## begin THE INPUT

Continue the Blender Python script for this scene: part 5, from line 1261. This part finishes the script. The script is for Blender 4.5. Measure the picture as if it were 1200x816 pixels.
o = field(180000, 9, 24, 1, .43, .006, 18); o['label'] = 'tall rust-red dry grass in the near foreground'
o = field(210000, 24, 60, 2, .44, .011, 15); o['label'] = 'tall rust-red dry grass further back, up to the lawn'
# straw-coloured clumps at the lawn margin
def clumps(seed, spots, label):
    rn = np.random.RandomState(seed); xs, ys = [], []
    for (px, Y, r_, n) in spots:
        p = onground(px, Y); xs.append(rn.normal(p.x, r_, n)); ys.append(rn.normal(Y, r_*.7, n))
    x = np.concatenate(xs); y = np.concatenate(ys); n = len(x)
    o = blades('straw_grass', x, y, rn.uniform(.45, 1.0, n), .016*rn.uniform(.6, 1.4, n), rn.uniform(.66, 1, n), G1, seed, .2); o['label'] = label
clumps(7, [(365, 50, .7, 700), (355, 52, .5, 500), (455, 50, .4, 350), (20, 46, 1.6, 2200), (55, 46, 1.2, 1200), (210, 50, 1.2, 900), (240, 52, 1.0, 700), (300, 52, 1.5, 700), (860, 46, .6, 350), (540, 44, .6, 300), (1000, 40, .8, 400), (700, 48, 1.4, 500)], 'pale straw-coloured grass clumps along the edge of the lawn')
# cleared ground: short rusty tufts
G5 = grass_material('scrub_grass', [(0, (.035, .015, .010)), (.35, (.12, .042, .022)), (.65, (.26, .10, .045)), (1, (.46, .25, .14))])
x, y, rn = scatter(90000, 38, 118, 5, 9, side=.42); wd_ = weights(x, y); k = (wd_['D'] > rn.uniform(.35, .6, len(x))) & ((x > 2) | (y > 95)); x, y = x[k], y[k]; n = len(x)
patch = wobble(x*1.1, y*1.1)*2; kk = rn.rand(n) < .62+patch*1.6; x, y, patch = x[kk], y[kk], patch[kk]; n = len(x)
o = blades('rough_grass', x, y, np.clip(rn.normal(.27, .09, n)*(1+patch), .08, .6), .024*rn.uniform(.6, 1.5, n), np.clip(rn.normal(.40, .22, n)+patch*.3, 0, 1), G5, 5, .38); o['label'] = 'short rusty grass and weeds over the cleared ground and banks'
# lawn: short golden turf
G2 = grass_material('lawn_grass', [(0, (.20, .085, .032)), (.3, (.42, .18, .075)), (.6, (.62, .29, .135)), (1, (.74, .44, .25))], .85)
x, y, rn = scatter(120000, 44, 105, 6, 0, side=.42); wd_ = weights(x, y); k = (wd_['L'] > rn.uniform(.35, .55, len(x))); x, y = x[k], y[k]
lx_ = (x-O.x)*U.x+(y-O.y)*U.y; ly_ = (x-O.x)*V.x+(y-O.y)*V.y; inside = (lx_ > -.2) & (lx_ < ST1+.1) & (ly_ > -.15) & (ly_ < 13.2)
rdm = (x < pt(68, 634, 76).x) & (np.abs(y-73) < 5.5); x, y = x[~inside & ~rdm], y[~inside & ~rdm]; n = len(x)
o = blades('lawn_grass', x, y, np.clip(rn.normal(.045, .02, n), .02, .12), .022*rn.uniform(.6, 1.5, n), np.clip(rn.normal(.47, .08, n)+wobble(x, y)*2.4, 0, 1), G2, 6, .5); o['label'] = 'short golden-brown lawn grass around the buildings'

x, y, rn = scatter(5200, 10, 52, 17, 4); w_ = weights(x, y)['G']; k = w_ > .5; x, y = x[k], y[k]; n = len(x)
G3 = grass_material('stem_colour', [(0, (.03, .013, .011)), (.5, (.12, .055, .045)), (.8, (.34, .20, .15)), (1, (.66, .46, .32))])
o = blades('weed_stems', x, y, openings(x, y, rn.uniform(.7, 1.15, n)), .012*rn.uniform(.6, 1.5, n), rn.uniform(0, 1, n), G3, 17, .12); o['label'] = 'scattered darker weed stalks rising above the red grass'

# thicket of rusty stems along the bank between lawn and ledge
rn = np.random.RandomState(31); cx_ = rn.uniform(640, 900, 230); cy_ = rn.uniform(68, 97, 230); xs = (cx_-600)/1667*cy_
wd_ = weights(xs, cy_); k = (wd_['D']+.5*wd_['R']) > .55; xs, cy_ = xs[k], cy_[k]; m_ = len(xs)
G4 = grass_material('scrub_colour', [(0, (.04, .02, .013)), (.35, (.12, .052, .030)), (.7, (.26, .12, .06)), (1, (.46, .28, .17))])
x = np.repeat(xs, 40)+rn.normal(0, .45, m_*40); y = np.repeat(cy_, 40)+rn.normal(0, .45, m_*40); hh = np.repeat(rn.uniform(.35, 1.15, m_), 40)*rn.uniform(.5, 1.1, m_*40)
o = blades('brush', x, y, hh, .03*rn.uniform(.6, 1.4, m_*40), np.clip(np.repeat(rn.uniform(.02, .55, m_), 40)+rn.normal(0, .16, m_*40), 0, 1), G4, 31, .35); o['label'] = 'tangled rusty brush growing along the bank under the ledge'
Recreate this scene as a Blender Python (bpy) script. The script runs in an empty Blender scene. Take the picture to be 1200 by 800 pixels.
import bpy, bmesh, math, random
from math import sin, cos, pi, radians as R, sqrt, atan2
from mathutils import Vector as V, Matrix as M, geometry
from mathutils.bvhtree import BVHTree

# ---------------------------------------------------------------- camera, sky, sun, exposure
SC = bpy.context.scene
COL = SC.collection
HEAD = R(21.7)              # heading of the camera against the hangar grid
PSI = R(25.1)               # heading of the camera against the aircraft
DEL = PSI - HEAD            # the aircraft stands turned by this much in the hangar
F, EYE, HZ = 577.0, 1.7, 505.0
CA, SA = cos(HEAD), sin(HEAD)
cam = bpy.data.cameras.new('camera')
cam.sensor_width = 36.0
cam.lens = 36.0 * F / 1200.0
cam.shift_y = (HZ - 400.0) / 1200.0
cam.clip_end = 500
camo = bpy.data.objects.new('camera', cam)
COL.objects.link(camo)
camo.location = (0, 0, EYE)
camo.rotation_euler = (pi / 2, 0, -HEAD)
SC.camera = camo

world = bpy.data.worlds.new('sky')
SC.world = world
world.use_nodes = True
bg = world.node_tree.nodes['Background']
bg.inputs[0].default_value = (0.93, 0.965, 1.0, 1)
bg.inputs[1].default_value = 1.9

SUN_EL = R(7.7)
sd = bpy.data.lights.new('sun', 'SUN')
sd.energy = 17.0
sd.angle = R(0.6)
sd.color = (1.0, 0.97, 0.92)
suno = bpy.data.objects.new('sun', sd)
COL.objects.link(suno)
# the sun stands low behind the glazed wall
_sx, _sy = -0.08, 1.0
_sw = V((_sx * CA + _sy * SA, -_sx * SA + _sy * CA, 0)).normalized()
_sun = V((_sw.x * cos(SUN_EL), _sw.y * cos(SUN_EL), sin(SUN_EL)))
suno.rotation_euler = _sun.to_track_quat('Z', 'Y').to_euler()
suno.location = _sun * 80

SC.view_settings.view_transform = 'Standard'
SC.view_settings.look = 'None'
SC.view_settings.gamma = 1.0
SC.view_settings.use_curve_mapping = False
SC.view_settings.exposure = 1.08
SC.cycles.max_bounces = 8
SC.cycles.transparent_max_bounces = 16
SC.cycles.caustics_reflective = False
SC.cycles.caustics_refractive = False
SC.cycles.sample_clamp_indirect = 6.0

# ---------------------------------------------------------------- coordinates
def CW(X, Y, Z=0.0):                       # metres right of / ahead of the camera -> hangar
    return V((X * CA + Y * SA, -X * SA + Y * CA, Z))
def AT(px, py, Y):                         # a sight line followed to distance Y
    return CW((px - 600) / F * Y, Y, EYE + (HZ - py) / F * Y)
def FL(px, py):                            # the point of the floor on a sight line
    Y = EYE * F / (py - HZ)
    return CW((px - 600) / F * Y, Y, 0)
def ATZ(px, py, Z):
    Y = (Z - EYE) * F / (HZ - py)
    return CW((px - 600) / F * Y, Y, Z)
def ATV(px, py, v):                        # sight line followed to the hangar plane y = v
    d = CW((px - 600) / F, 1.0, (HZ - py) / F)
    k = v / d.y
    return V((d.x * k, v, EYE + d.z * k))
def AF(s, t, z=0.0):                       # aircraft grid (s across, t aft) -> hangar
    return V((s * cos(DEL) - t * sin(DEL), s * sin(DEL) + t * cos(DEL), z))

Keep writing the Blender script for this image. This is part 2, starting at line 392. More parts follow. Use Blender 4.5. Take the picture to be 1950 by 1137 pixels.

## end THE INPUT

**THE REQUEST:**
Above are the entries. Quote exactly the lines from the one bearing "Recreate this scene" through the one bearing "SC.cycles.sample_clamp_indirect = 6.0".

**RESULT BELOW:**
Recreate this scene as a Blender Python (bpy) script. The script runs in an empty Blender scene. Take the picture to be 1200 by 800 pixels.
import bpy, bmesh, math, random
from math import sin, cos, pi, radians as R, sqrt, atan2
from mathutils import Vector as V, Matrix as M, geometry
from mathutils.bvhtree import BVHTree

# ---------------------------------------------------------------- camera, sky, sun, exposure
SC = bpy.context.scene
COL = SC.collection
HEAD = R(21.7)              # heading of the camera against the hangar grid
PSI = R(25.1)               # heading of the camera against the aircraft
DEL = PSI - HEAD            # the aircraft stands turned by this much in the hangar
F, EYE, HZ = 577.0, 1.7, 505.0
CA, SA = cos(HEAD), sin(HEAD)
cam = bpy.data.cameras.new('camera')
cam.sensor_width = 36.0
cam.lens = 36.0 * F / 1200.0
cam.shift_y = (HZ - 400.0) / 1200.0
cam.clip_end = 500
camo = bpy.data.objects.new('camera', cam)
COL.objects.link(camo)
camo.location = (0, 0, EYE)
camo.rotation_euler = (pi / 2, 0, -HEAD)
SC.camera = camo

world = bpy.data.worlds.new('sky')
SC.world = world
world.use_nodes = True
bg = world.node_tree.nodes['Background']
bg.inputs[0].default_value = (0.93, 0.965, 1.0, 1)
bg.inputs[1].default_value = 1.9

SUN_EL = R(7.7)
sd = bpy.data.lights.new('sun', 'SUN')
sd.energy = 17.0
sd.angle = R(0.6)
sd.color = (1.0, 0.97, 0.92)
suno = bpy.data.objects.new('sun', sd)
COL.objects.link(suno)
# the sun stands low behind the glazed wall
_sx, _sy = -0.08, 1.0
_sw = V((_sx * CA + _sy * SA, -_sx * SA + _sy * CA, 0)).normalized()
_sun = V((_sw.x * cos(SUN_EL), _sw.y * cos(SUN_EL), sin(SUN_EL)))
suno.rotation_euler = _sun.to_track_quat('Z', 'Y').to_euler()
suno.location = _sun * 80

SC.view_settings.view_transform = 'Standard'
SC.view_settings.look = 'None'
SC.view_settings.gamma = 1.0
SC.view_settings.use_curve_mapping = False
SC.view_settings.exposure = 1.08
SC.cycles.max_bounces = 8
SC.cycles.transparent_max_bounces = 16
SC.cycles.caustics_reflective = False
SC.cycles.caustics_refractive = False
SC.cycles.sample_clamp_indirect = 6.0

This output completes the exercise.